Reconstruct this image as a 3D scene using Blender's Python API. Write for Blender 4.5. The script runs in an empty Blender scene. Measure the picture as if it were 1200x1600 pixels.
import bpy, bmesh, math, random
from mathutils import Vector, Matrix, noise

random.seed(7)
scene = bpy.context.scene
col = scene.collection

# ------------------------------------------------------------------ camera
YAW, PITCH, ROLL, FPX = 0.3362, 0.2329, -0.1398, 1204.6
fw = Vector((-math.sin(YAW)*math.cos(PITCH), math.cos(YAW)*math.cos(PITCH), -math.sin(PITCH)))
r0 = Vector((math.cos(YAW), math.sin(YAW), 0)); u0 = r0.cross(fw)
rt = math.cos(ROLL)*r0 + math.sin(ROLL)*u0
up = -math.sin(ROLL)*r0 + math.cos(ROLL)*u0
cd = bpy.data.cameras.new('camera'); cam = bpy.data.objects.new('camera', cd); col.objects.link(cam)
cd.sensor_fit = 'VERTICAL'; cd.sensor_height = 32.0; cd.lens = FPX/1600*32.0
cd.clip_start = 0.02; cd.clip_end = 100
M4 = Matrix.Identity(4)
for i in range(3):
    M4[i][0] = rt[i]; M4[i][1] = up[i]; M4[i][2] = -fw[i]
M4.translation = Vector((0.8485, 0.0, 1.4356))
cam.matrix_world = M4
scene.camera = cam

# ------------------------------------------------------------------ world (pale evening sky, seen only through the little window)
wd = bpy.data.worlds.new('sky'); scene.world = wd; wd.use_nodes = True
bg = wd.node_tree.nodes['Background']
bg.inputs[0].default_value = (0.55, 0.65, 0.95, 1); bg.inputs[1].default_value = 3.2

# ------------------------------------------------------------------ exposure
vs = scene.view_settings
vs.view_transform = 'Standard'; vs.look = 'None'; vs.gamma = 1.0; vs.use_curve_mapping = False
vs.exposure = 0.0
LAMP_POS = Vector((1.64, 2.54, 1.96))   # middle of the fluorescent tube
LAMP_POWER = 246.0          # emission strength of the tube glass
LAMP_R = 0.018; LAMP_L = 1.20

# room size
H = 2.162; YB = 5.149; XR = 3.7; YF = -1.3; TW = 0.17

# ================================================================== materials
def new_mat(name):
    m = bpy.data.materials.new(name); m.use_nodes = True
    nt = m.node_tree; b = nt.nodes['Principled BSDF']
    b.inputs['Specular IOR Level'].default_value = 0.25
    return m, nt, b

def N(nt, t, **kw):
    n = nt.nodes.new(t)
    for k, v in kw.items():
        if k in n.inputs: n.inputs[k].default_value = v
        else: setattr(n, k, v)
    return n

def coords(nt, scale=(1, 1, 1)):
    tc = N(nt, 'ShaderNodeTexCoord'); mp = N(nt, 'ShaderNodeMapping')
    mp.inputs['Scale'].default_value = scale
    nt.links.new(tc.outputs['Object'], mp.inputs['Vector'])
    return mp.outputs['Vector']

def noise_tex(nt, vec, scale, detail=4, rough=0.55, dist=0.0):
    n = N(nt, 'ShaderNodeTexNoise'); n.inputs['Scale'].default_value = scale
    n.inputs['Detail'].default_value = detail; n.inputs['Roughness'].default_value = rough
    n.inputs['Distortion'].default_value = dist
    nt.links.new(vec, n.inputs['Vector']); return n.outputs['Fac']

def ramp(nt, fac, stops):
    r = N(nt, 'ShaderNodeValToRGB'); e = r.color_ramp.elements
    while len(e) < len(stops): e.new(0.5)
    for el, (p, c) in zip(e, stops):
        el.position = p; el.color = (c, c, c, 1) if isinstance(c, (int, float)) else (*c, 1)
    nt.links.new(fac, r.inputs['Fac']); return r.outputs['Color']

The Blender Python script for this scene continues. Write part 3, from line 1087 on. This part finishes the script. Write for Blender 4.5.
•••
# Work required
All lines from the beginning of the material above through the one with "bg.inputs[0].default_value = (0.55, 0.65, 0.95, 1);" need to be returned exactly; please return those and only those.

# Written solution
Reconstruct this image as a 3D scene using Blender's Python API. Write for Blender 4.5. The script runs in an empty Blender scene. Measure the picture as if it were 1200x1600 pixels.
import bpy, bmesh, math, random
from mathutils import Vector, Matrix, noise

random.seed(7)
scene = bpy.context.scene
col = scene.collection

# ------------------------------------------------------------------ camera
YAW, PITCH, ROLL, FPX = 0.3362, 0.2329, -0.1398, 1204.6
fw = Vector((-math.sin(YAW)*math.cos(PITCH), math.cos(YAW)*math.cos(PITCH), -math.sin(PITCH)))
r0 = Vector((math.cos(YAW), math.sin(YAW), 0)); u0 = r0.cross(fw)
rt = math.cos(ROLL)*r0 + math.sin(ROLL)*u0
up = -math.sin(ROLL)*r0 + math.cos(ROLL)*u0
cd = bpy.data.cameras.new('camera'); cam = bpy.data.objects.new('camera', cd); col.objects.link(cam)
cd.sensor_fit = 'VERTICAL'; cd.sensor_height = 32.0; cd.lens = FPX/1600*32.0
cd.clip_start = 0.02; cd.clip_end = 100
M4 = Matrix.Identity(4)
for i in range(3):
    M4[i][0] = rt[i]; M4[i][1] = up[i]; M4[i][2] = -fw[i]
M4.translation = Vector((0.8485, 0.0, 1.4356))
cam.matrix_world = M4
scene.camera = cam

# ------------------------------------------------------------------ world (pale evening sky, seen only through the little window)
wd = bpy.data.worlds.new('sky'); scene.world = wd; wd.use_nodes = True
bg = wd.node_tree.nodes['Background']
bg.inputs[0].default_value = (0.55, 0.65, 0.95, 1); bg.inputs[1].default_value = 3.2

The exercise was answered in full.